There's a lighter side to Proust and its in this marvellous passage. Its a kind of a shaggy dog story that meanders through a typically Proustian bit of purple prose, a character who speaks as Proust himself writes, and winds up with a brutal bit of self parody. He is describing how two close social acquaintances can torture each other—the one by demanding a social favor and the other by refusing it, while both seek to obscure the reality of what is a kind of life and death matter: the protection of social networks and social value.  Legrandin doesn't want to share his social consequence with his competitors or unequals but, caught in a friendly social interaction (in which he is, himself, indulging in a kind of self promotion) he can't quite figure out how to escape without being deliberately rude and directly turning down his "friend."(1)

The Narrator's father has a friend, Legrandin, with whom they have a kind of close intellectual and familial relationship—but its one that can't be used to extend influence beyond the local into wider and more important world of other kinds of social relations up the ladder.

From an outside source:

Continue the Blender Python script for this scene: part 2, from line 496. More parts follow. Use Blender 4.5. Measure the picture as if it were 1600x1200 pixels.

Legrandin has met them by chance and is extolling the virtues of nature and of the seaside towns:

“Balbec! The most ancient bone in the geological skeleton that underlies our soil, the true Ar-mor, the sea, the land's end, the accursed region which Anatole France—an enchanter whose works our young friend ought to read—has so well depicted, beneath its eternal fogs, as though it were indeed the land of the Cimmerians in the Odyssey.  Balbec; yes, they are building hotels there now...” 
“Indeed! And do you know anyone at Balbec?” inquired my father.  “As it happens, this young man is going to spend a couple of months there with his grandmother, and my wife too, perhaps.” 
Legrandin, taken unawares by the question at a moment when he was looking directly at my father, was unable to avert his eyes, so fastened them with steadily increasing intensity—smiling mournfully the while—upon the eyes of his questioner, with an air of friendliness and frankness and of not being afraid to look him in the face, until he seemed to have penetrated my father's skull as if it had become transparent, and to be seeing at that moment, far beyond and behind it, a brightly colored cloud which provided him with a mental alibi and would enable him to establish that at the moment when he was asked whether he knew anyone at Balbec, he had been thinking of something else and so had not heard the question. As a rule such tactics make the questioner proceed to ask “Why, what are you thinking about?” But my father, inquisitive, irritated and cruel, repeated: “Have you friends, then, in the neighborhood, since you know Balbec so well?” 
In a final and desperate effort, Legrandin's smiling gaze struggled to the extreme limits of tenderness, vagueness, candour and abstraction; but, feeling no doubt that there was nothing left for it now but to answer, he said to us: “I have friends wherever there are clusters of trees, stricken but not defeated, which have come together with touching perseverance to offer a common supplication to an inclement sky which has no mercy upon them.” 
“That is not quite what I meant,” interrupted my father, as obstinate as the trees and as merciless as the sky. “I asked you in case anything should happen to my mother-in-law and she wanted to feel that she was not all alone there in an out-of-the-way place, whether you knew anyone in the neighborhood.” 
“There as elsewhere, I know everyone and I know no one,” replied Legrandin, who did not give in so easily. “The places I know well, the people very slightly. But the places themselves seem like people, rare and wonderful people, of a delicate quality easily disillusioned by life....” (143)

The emphasis is mine, because I can't have the pleasure of reading this passage out loud to you.

(1) Proust has a lot to say about the ways in which friendship is limited or fostered by social distance--sometimes people interact more freely across great cultural and class divides, sometimes they are so competitive with their near equals that years of quarrelling and estrangement can follow very minor infractions.